Un constat également valable lorsque l’on s’intéresse aux ‘principaux déclencheurs’ de véritables démissions, autrement dit lorsque les salariés ont réellement sauté le pas. Et dans ce cas, les motifs varient également selon les générations. Alors que le refus du télétravail se place en tête des raisons qui ont poussé l’ensemble des salariés à démissionner (20%), il n’arrive qu’en troisième position – mais avec une proportion plus élevée – chez les 18-30 ans (23%), derrière le fait d’être délogé d’un bureau ou d’une salle de réunion (24%), et de faire des heures supplémentaires non rémunérées (26%).

Plus de contraintes pour les jeunes ?

A en croire l’étude, les plus jeunes générations seraient (aussi) davantage confrontées à certains désagréments que leurs aînés. Près de la moitié des 18-30 ans (45%) déclarent faire des heures supplémentaires non payées, contre 36% du reste du panel, et plus d’un tiers (35%) affirment travailler avec des collègues qui ne connaissent pas leur prénom, contre 29% des salariés âgés de plus de 30 ans. Le refus du télétravail, pourtant cité comme le principal motif de démission par l’ensemble du panel, toucherait également davantage les moins de 30 ans (31%, contre 20% pour les autres salariés).

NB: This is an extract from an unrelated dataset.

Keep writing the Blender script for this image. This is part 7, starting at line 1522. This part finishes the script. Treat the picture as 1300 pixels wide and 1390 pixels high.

Si l’on s’intéresse maintenant aux salariés dans leur globalité, toutes générations confondues, sept sur dix regrettent de devoir composer avec partie ou intégralité de la charge de travail d’autres collaborateurs, dont 22% qui affirment être régulièrement confrontés à cette situation, et plus de la moitié de l’ensemble du panel (57%) confient ne pas se sentir encadré, sinon peu, par leur manager. Autre situation frustrante pour les salariés : la pause déjeuner. Près de trois répondants sur trois (29%) affirment n’avoir parfois même pas trente minutes pour souffler le temps d’un repas. Un problème qui serait même récurrent pour un quart des personnes interrogées. Autant de situations qui amènent les salariés à repenser leur lien avec le monde professionnel, et à trouver des parades, qu’elles se traduisent par un certain ressentiment ou une démission silencieuse, pour protéger leur santé mentale.